- What is needed
Determine the number of lines holding the word "scene"; answer with that number only.

- Supplied data
★ ★ ★ ★ ★ ★ ★

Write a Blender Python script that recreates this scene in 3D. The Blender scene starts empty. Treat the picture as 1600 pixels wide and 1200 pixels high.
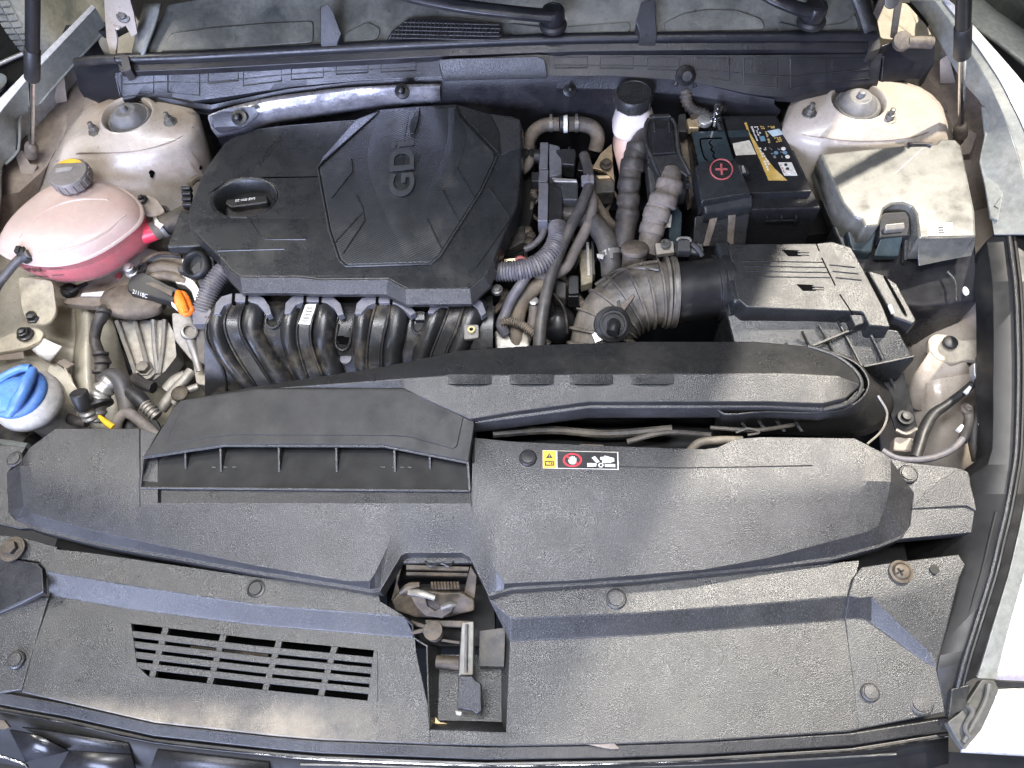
import bpy, bmesh, math, random
from mathutils import Vector, Matrix
from mathutils.geometry import tessellate_polygon
random.seed(7)
S = bpy.context.scene
COL = S.collection
# ------------------------------------------------------------------ camera
PITCH, TILT, ROLL, DIST, FPX = math.radians(62), math.radians(3), math.radians(1), 1.1, 1200.0
FW = Vector((-math.sin(TILT), math.cos(TILT)*math.cos(PITCH), -math.cos(TILT)*math.sin(PITCH)))
UP = Vector((0, 1, 0)) - FW*FW.y; UP.normalize()
RT = FW.cross(UP)
RT, UP = RT*math.cos(ROLL)+UP*math.sin(ROLL), UP*math.cos(ROLL)-RT*math.sin(ROLL)
CAM = Vector((0.045, 0, 0)) - FW*DIST
cd = bpy.data.cameras.new('camera'); co = bpy.data.objects.new('camera', cd); COL.objects.link(co)
cd.sensor_width = 36; cd.lens = 36*FPX/1600; cd.clip_start = .02; cd.clip_end = 100
m3 = Matrix((RT, UP, -FW)).transposed()
co.matrix_world = Matrix.Translation(CAM) @ m3.to_4x4()
S.camera = co
# ------------------------------------------------------------------ world, lamps, exposure
w = bpy.data.worlds.new('World'); S.world = w; w.use_nodes = True
bg = w.node_tree.nodes['Background']
bg.inputs[0].default_value = (.80, .86, 1.0, 1); bg.inputs[1].default_value = .035
def lamp(name, loc, target, power, color, sx, sy, spread=math.pi):
    l = bpy.data.lights.new(name, 'AREA'); l.shape = 'RECTANGLE'; l.size = sx; l.size_y = sy
    l.energy = power; l.color = color; l.spread = spread
    o = bpy.data.objects.new(name, l); COL.objects.link(o); o.location = loc
    d = Vector(target)-Vector(loc); o.rotation_euler = d.to_track_quat('-Z', 'Y').to_euler()
    return o
lamp('workshop_lamp_warm', (1.98, 1.58, 4.0), (.25, 0, 0), 600, (1, .925, .81), .15, .15)
lamp('ceiling_tube_cool', (-.25, -.62, 2.7), (-.2, -.3, 0), 64, (.94, .95, 1), 1.5, .2)
lamp('ceiling_tube_pair', (-.25, -.05, 2.7), (-.2, -.3, 0), 74, (.94, .95, 1), 1.5, .2)
lamp('front_fill_lamp', (-.2, -1.9, 2.5), (0, .2, 0), 22, (.92, .93, 1), 1.4, .4)  # unseen fill, added to light the engine region from the front
lamp('shop_door_daylight', (-1.5, -3.0, .75), (-.2, 0, 0), 330, (.60, .68, 1), 2.4, 1.7)
lamp('ceiling_tube_left', (-2.0, .6, 2.2), (-.4, .3, 0), 46, (1, .95, .86), .7, .4)
vs = S.view_settings; vs.view_transform = 'Standard'; vs.look = 'None'; vs.exposure = 0; vs.gamma = 1
S.cycles.max_bounces = 6
# ------------------------------------------------------------------ pixel + height -> place
def P(px, py, z=0.0):
    d = FW*FPX + RT*(px-800) + UP*(600-py)
    return CAM + d*((z-CAM.z)/d.z)
def W(p):
    return p if isinstance(p, Vector) else P(*p)
def catmull(pts, n=6, closed=False):
    pts = [Vector(p) for p in pts]; out = []; N = len(pts)
    rng = range(N) if closed else range(N-1)
    for i in rng:
        p0 = pts[(i-1) % N] if closed or i > 0 else pts[0]*2-pts[1]
        p1 = pts[i]; p2 = pts[(i+1) % N]
        p3 = pts[(i+2) % N] if closed or i+2 < N else p2*2-p1
        for k in range(n):
            t = k/n; t2 = t*t; t3 = t2*t
            out.append(.5*((2*p1)+(p2-p0)*t+(2*p0-5*p1+4*p2-p3)*t2+(3*p1-p0-3*p2+p3)*t3))
    if not closed: out.append(pts[-1].copy())
    return out
def fillet(pts, r, n=4):
    """round the corners of a closed outline; r in the units of pts"""
    pts = [Vector(p) for p in pts]; N = len(pts); out = []
    for i in range(N):
        a, b, c = pts[i-1], pts[i], pts[(i+1) % N]
        u, v = a-b, c-b; lu, lv = u.length, v.length
        if lu < 1e-6 or lv < 1e-6: out.append(b); continue
        d = min(r, lu*.45, lv*.45); p, q = b+u/lu*d, b+v/lv*d
        for k in range(n+1):
            t = k/n; out.append((1-t)**2*p+2*t*(1-t)*b+t*t*q)
    return out
def resample(pts, n):
    pts = [Vector(p) for p in pts]+[Vector(pts[0])]
    L = [0]
    for a, b in zip(pts, pts[1:]): L.append(L[-1]+(b-a).length)
    out = []; j = 0
    for k in range(n):
        s = L[-1]*k/n
        while L[j+1] < s: j += 1
        t = (s-L[j])/max(1e-9, L[j+1]-L[j]); out.append(pts[j].lerp(pts[j+1], t))
    return out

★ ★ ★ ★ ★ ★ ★

- Problem solution
2